The Drummer from Supertramp Scored the 'Space Quest III: The Pirates of Pestulon' Soundtrack

How Bob Siebenberg transitioned from recording and touring with a well-known rock band to composing the score for a popular computer game franchise.

In 1987 the English rock band Supertramp released their 9th studio album Free as a Bird. With an increased emphasis computers and drum machines, the LP marked a departure from their previous style. Though the album generated the successful hit single “I’m Beggin’ You,” Free as a Bird did not meet the group’s commercial or critical expectations.

When Supertramp returned from their tour supporting Free as a Bird, drummer Bob Siebenberg was on the lookout for new creative opportunities. After spending a great deal of time away from his family on the road over the years, he also craved a project that would allow him to work from home. He found what he was looking for when he picked up a copy of the Sierra Star newspaper and saw and ad from famed game developer Sierra On-Line looking for someone with MIDI expertise.

After a meeting with Sierra General Manager Rick Cavin, Siebenberg was given an opportunity to score the upcoming Space Quest III soundtrack—which was due for release in the early spring of 1989. The game picks up after the conclusion of Space Quest II with hero Roger Wilco’s escape pod still floating in space before an automated garbage freighter grabs it. From there, Wilco faces off with bad guys like Arnoid the Annihilator and the evil video game company ScumSoft.

To score Space Quest III, Sierra provided Siebenberg with a Macintosh, the Master Tracks Pro music sequencer, and a Roland MT-32 Multi-Timbre Sound Module MIDI synthesizer. He also utilized several of his own MIDI keyboards, an Otari 24-track recorder, and a Neotek console. In terms of process, game designers Mark Crowe and Scott Murphy gave him a VHS containing gameplay footage to guide his music making journey.

Beyond having the game visuals as a guide, Siebenberg felt like the music for the score martialized in his mind over time without the use of any specific process. “I just pull it out of thin air in a sense,” he told Kirk Green in a Spring 1989 issue of the Sierra Newsletter. “I just put in the time needed to produce the music. Something I tried to achieve with Space Quest III is to expand the size and dimension of the game with music.”

Siebenberg’s score was ultimately a hit, as several PC gaming magazines of the day lauded it’s superior quality. “The combination of vivid graphics and exciting, realistic sounds makes for a nearly cinematic experience,” Alan Cohen wrote in a September 1989 PC Magazine review.

In addition to providing an impressive standalone soundtrack, Space Quest III marked another important step in the evolution of computer and video game music. With Sierra On-Line hiring established composer William Goldstein just one year prior to score the King’s Quest IV soundtrack—which was also scored with the MT-32—the company proved they were willing to invest serious resources into developing the music in their games.

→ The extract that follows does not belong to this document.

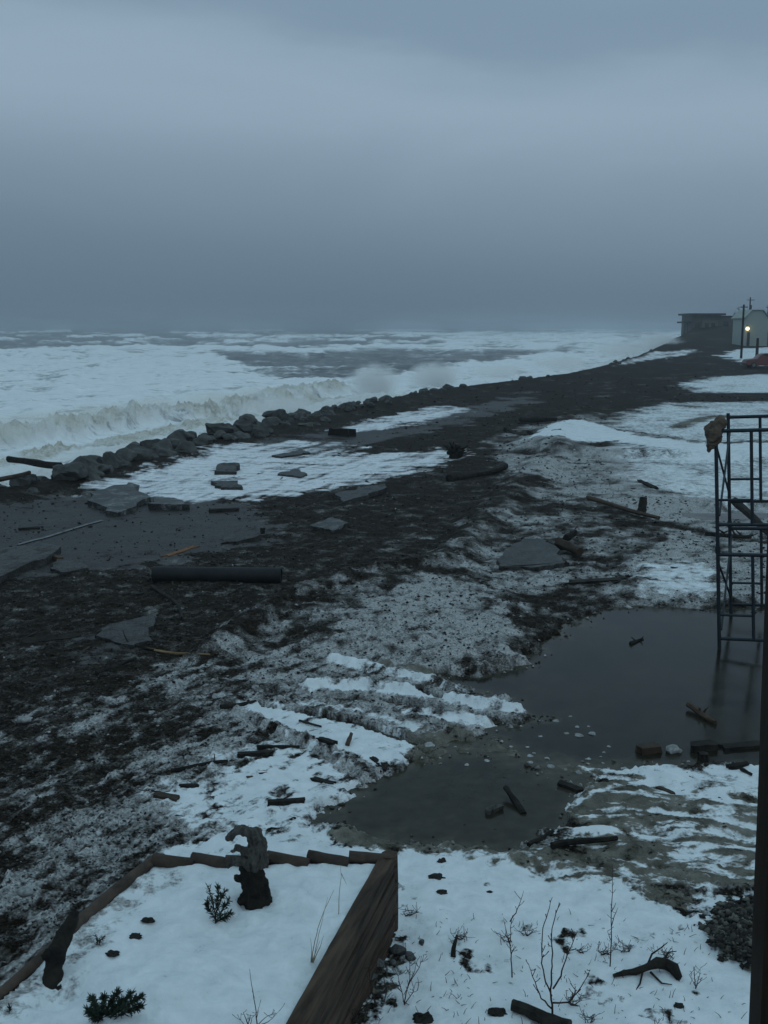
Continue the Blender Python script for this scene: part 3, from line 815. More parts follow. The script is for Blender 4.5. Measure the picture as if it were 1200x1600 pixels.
# ------------------------------------------------------------------ mesh builder
class MB:
    def __init__(self):
        self.v, self.f = [], []
    def add(self, vs, fs):
        o = len(self.v)
        self.v += [Vector(p) for p in vs]
        self.f += [tuple(o + i for i in f) for f in fs]
        return self
    def box(self, lo, hi, M=None):
        vs = [Vector((x, y, z)) for z in (lo[2], hi[2]) for y in (lo[1], hi[1]) for x in (lo[0], hi[0])]
        if M is not None:
            vs = [M @ p for p in vs]
        return self.add(vs, [(0, 2, 3, 1), (4, 5, 7, 6), (0, 1, 5, 4), (2, 6, 7, 3), (0, 4, 6, 2), (1, 3, 7, 5)])
    def tube(self, pts, rad, n=8, rough=0.0, seed=0, hollow=False):
        pts = [Vector(p) for p in pts]
        if not isinstance(rad, (list, tuple)):
            rad = [rad] * len(pts)
        vs, fs = [], []
        up = None
        for i, p in enumerate(pts):
            d = (pts[min(i + 1, len(pts) - 1)] - pts[max(i - 1, 0)]).normalized()
            if up is None:
                up = Vector((0, 0, 1)) if abs(d.z) < 0.9 else Vector((1, 0, 0))
            a = d.cross(up).normalized()
            b = a.cross(d).normalized()
            up = b
            for k in range(n):
                t = 2 * math.pi * k / n
                q = a * math.cos(t) + b * math.sin(t)
                r = rad[i]
                if rough:
                    r *= 1 + rough * mnoise.noise(Vector((q.x * 1.6 + seed * 7.1, q.y * 1.6 + i * 0.55, q.z * 1.6 + seed)))
                vs.append(p + q * r)
        m = len(pts)
        for i in range(m - 1):
            for k in range(n):
                fs.append((i * n + k, i * n + (k + 1) % n, (i + 1) * n + (k + 1) % n, (i + 1) * n + k))
        if hollow:
            o = len(vs)
            for i in (0, m - 1):
                for k in range(n):
                    vs.append(pts[i] + (vs[i * n + k] - pts[i]) * 0.84)
            d = (pts[-1] - pts[0]).normalized() * 0.25
            for i, sg in ((0, 1), (1, -1)):
                for k in range(n):
                    vs.append(vs[o + i * n + k] + d * sg)
            for k in range(n):
                k2 = (k + 1) % n
                fs += [(k2, k, o + k, o + k2), (o + k2, o + k, o + 2 * n + k, o + 2 * n + k2)]
                e = (m - 1) * n
                fs += [(e + k, e + k2, o + n + k2, o + n + k), (o + n + k, o + n + k2, o + 3 * n + k2, o + 3 * n + k)]
            fs += [tuple(o + 2 * n + k for k in range(n)), tuple(o + 3 * n + k for k in reversed(range(n)))]
        else:
            fs += [tuple(reversed(range(n))), tuple((m - 1) * n + k for k in range(n))]
        return self.add(vs, fs)
    def blob(self, c, r, rough=0.3, freq=1.2, seed=0, sub=3, cuts=0):
        bm = bmesh.new()
        bmesh.ops.create_icosphere(bm, subdivisions=sub, radius=1)
        rr = random.Random(seed)
        planes = [(Vector((rr.gauss(0, 1), rr.gauss(0, 1), rr.gauss(0, 1))).normalized(), rr.uniform(0.55, 0.85)) for _ in range(cuts)]
        vs = []
        for v in bm.verts:
            p = v.co.copy()
            for nrm, d in planes:
                h = p.dot(nrm) - d
                if h > 0:
                    p -= nrm * h * 0.92
            p *= 1 + rough * mnoise.fractal(v.co * freq + Vector((seed * 3.7, seed * 1.3, seed)), 1.0, 2.0, 4)
            vs.append(Vector((p.x * r[0], p.y * r[1], p.z * r[2])) + Vector(c))
        fs = [tuple(v.index for v in f.verts) for f in bm.faces]
        bm.free()
        return self.add(vs, fs)
    def prism(self, poly, z0, z1, M=None, jag=0.0, seed=0):
        rr = random.Random(seed)
        n = len(poly)
        lo = [Vector((x + rr.uniform(-jag, jag), y + rr.uniform(-jag, jag), z0)) for x, y in poly]
        hi = [Vector((x, y, z1 + rr.uniform(-jag, jag) * 0.3)) for x, y in poly]
        vs = lo + hi
        if M is not None:
            vs = [M @ p for p in vs]
        fs = [tuple(reversed(range(n))), tuple(range(n, 2 * n))] + [(i, (i + 1) % n, n + (i + 1) % n, n + i) for i in range(n)]
        return self.add(vs, fs)
    def build(self, name, mat, parent=None, loc=None, smooth=True, rot=None):
        me = bpy.data.meshes.new(name)
        loc = Vector(loc) if loc is not None else Vector((0, 0, 0))
        me.from_pydata([tuple(p - loc) for p in self.v], [], self.f)
        me.materials.append(mat)
        if smooth:
            me.polygons.foreach_set('use_smooth', [True] * len(me.polygons))
            me.set_sharp_from_angle(angle=R(42))
        me.update()
        o = bpy.data.objects.new(name, me)
        COL.objects.link(o)
        o.location = loc
        if parent is not None:
            o.parent = parent
        return o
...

Though Roland’s MT-32 was originally marketed to amatuer musicians as a budget synth, it became much better known for its association with computer game music over time—both for composers and game players. Gamers could use alternatives like the AdLib Music Synthesizer Card while enjoying King’s Quest IV and Space Quest III, but the sound provided by Roland was rich and vastly superior.

The costliness of the MT-32 when compared to the Adlib prevented it from ever achieving widespread commercial adoption from gamers, but it was still a critical piece of technology for expanding the capabilities of game scores. Maniac Mansion and Zombies Ate My Neighbors composter George Sanger also used the MT-32 while creating the score for Lucasfilm Games’ critically acclaimed 1990 effort Loom.

Though Bob Siebenberg enjoyed his experience working on Space Quest III for Sierra and expressed a desire to create more music for them, he never scored another computer or video game after his impressive debut. This is unfortunate, as the score indicated he had a bright future ahead of him.

Despite his lack of game credits in the years since, Space Quest III remains an impressive feat of computer music composition 31 years after its release.